**TASK TO COMPLETE**
Without the pictures, return all of the material exactly as written.
## Start
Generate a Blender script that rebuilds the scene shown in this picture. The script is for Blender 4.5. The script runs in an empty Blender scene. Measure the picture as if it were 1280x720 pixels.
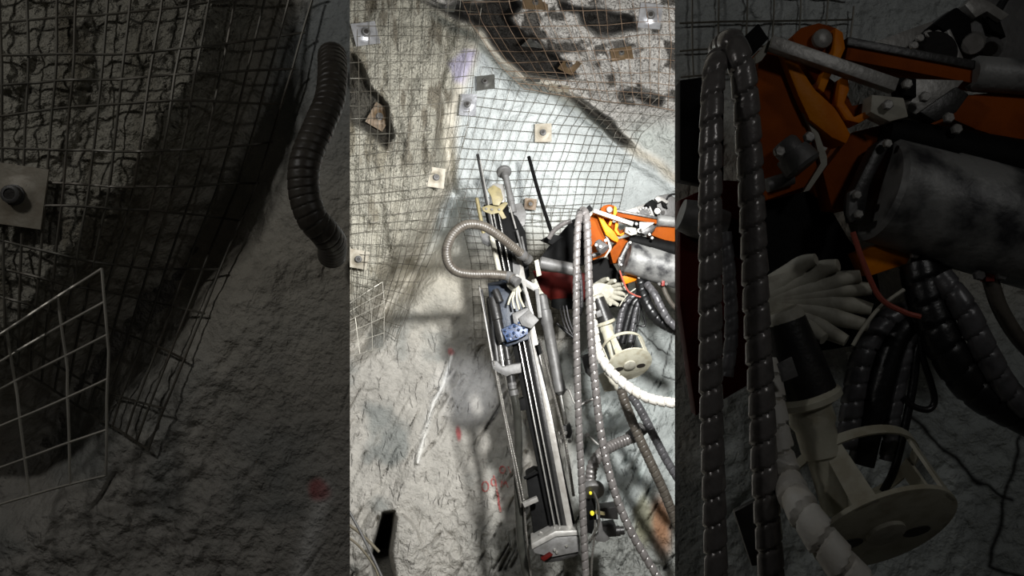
import bpy, bmesh, math, random
import numpy as np
from mathutils import Vector, Matrix
random.seed(7)
V = Vector
COL = bpy.context.scene.collection
F = 900.0                     # focal length in pixels of the 1280 px wide frame
CAMZ = 2.6
K = 1280.0 / 404.0

# ------------------------------------------------------------------ materials
def lin(c):
    return tuple(((x / 255.0) / 12.92 if x / 255.0 <= 0.04045 else ((x / 255.0 + 0.055) / 1.055) ** 2.4) for x in c)

MATS = {}
def mat(name, rgb, rough=0.5, metal=0.0, var=0.35, scale=18.0, bump=0.15, bscale=60.0, dirt=None, dirt_amt=0.5, emit=None, spec=0.5):
    m = bpy.data.materials.new(name); m.use_nodes = True
    nt = m.node_tree; N = nt.nodes; L = nt.links
    b = N['Principled BSDF']
    b.inputs['Roughness'].default_value = rough
    b.inputs['Metallic'].default_value = metal
    b.inputs['Specular IOR Level'].default_value = spec
    tc = N.new('ShaderNodeTexCoord')
    n1 = N.new('ShaderNodeTexNoise'); n1.inputs['Scale'].default_value = scale; n1.inputs['Detail'].default_value = 5
    L.new(tc.outputs['Object'], n1.inputs['Vector'])
    c = lin(rgb)
    mx = N.new('ShaderNodeMix'); mx.data_type = 'RGBA'
    lo = tuple(x * (1 - var) for x in c) if dirt is None else lin(dirt)
    mx.inputs[6].default_value = (*c, 1); mx.inputs[7].default_value = (*lo, 1)
    rp = N.new('ShaderNodeMapRange'); rp.inputs['From Min'].default_value = 0.45; rp.inputs['From Max'].default_value = 0.65
    rp.inputs['To Max'].default_value = 1.0 if dirt is None else dirt_amt
    L.new(n1.outputs['Fac'], rp.inputs['Value']); L.new(rp.outputs['Result'], mx.inputs[0])
    L.new(mx.outputs[2], b.inputs['Base Color'])
    if bump:
        n2 = N.new('ShaderNodeTexNoise'); n2.inputs['Scale'].default_value = bscale; n2.inputs['Detail'].default_value = 3
        L.new(tc.outputs['Object'], n2.inputs['Vector'])
        bp = N.new('ShaderNodeBump'); bp.inputs['Strength'].default_value = bump; bp.inputs['Distance'].default_value = 0.01
        L.new(n2.outputs['Fac'], bp.inputs['Height']); L.new(bp.outputs['Normal'], b.inputs['Normal'])
    if emit:
        b.inputs['Emission Color'].default_value = (*lin(emit), 1); b.inputs['Emission Strength'].default_value = 1
    MATS[name] = m
    return m

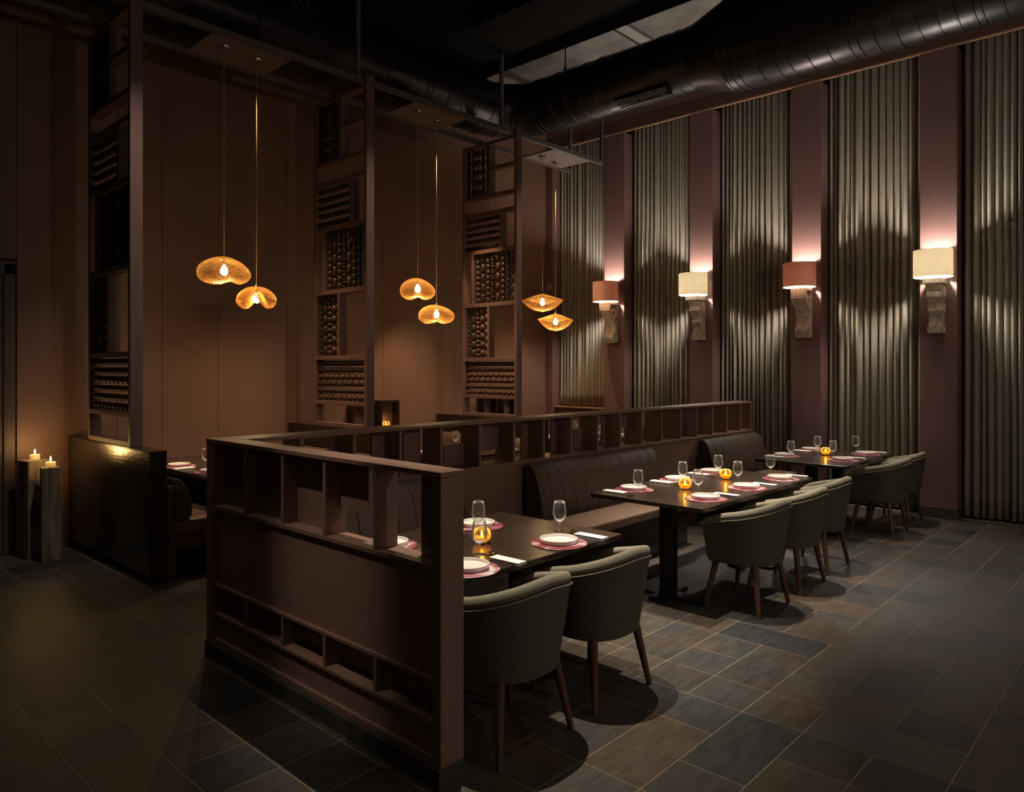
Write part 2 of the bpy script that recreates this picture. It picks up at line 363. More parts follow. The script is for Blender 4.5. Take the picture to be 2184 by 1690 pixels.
## End
**FULL ANSWER**
Generate a Blender script that rebuilds the scene shown in this picture. The script is for Blender 4.5. The script runs in an empty Blender scene. Measure the picture as if it were 1280x720 pixels.
import bpy, bmesh, math, random
import numpy as np
from mathutils import Vector, Matrix
random.seed(7)
V = Vector
COL = bpy.context.scene.collection
F = 900.0                     # focal length in pixels of the 1280 px wide frame
CAMZ = 2.6
K = 1280.0 / 404.0

# ------------------------------------------------------------------ materials
def lin(c):
    return tuple(((x / 255.0) / 12.92 if x / 255.0 <= 0.04045 else ((x / 255.0 + 0.055) / 1.055) ** 2.4) for x in c)

MATS = {}
def mat(name, rgb, rough=0.5, metal=0.0, var=0.35, scale=18.0, bump=0.15, bscale=60.0, dirt=None, dirt_amt=0.5, emit=None, spec=0.5):
    m = bpy.data.materials.new(name); m.use_nodes = True
    nt = m.node_tree; N = nt.nodes; L = nt.links
    b = N['Principled BSDF']
    b.inputs['Roughness'].default_value = rough
    b.inputs['Metallic'].default_value = metal
    b.inputs['Specular IOR Level'].default_value = spec
    tc = N.new('ShaderNodeTexCoord')
    n1 = N.new('ShaderNodeTexNoise'); n1.inputs['Scale'].default_value = scale; n1.inputs['Detail'].default_value = 5
    L.new(tc.outputs['Object'], n1.inputs['Vector'])
    c = lin(rgb)
    mx = N.new('ShaderNodeMix'); mx.data_type = 'RGBA'
    lo = tuple(x * (1 - var) for x in c) if dirt is None else lin(dirt)
    mx.inputs[6].default_value = (*c, 1); mx.inputs[7].default_value = (*lo, 1)
    rp = N.new('ShaderNodeMapRange'); rp.inputs['From Min'].default_value = 0.45; rp.inputs['From Max'].default_value = 0.65
    rp.inputs['To Max'].default_value = 1.0 if dirt is None else dirt_amt
    L.new(n1.outputs['Fac'], rp.inputs['Value']); L.new(rp.outputs['Result'], mx.inputs[0])
    L.new(mx.outputs[2], b.inputs['Base Color'])
    if bump:
        n2 = N.new('ShaderNodeTexNoise'); n2.inputs['Scale'].default_value = bscale; n2.inputs['Detail'].default_value = 3
        L.new(tc.outputs['Object'], n2.inputs['Vector'])
        bp = N.new('ShaderNodeBump'); bp.inputs['Strength'].default_value = bump; bp.inputs['Distance'].default_value = 0.01
        L.new(n2.outputs['Fac'], bp.inputs['Height']); L.new(bp.outputs['Normal'], b.inputs['Normal'])
    if emit:
        b.inputs['Emission Color'].default_value = (*lin(emit), 1); b.inputs['Emission Strength'].default_value = 1
    MATS[name] = m
    return m

Write part 2 of the bpy script that recreates this picture. It picks up at line 363. More parts follow. The script is for Blender 4.5. Take the picture to be 2184 by 1690 pixels.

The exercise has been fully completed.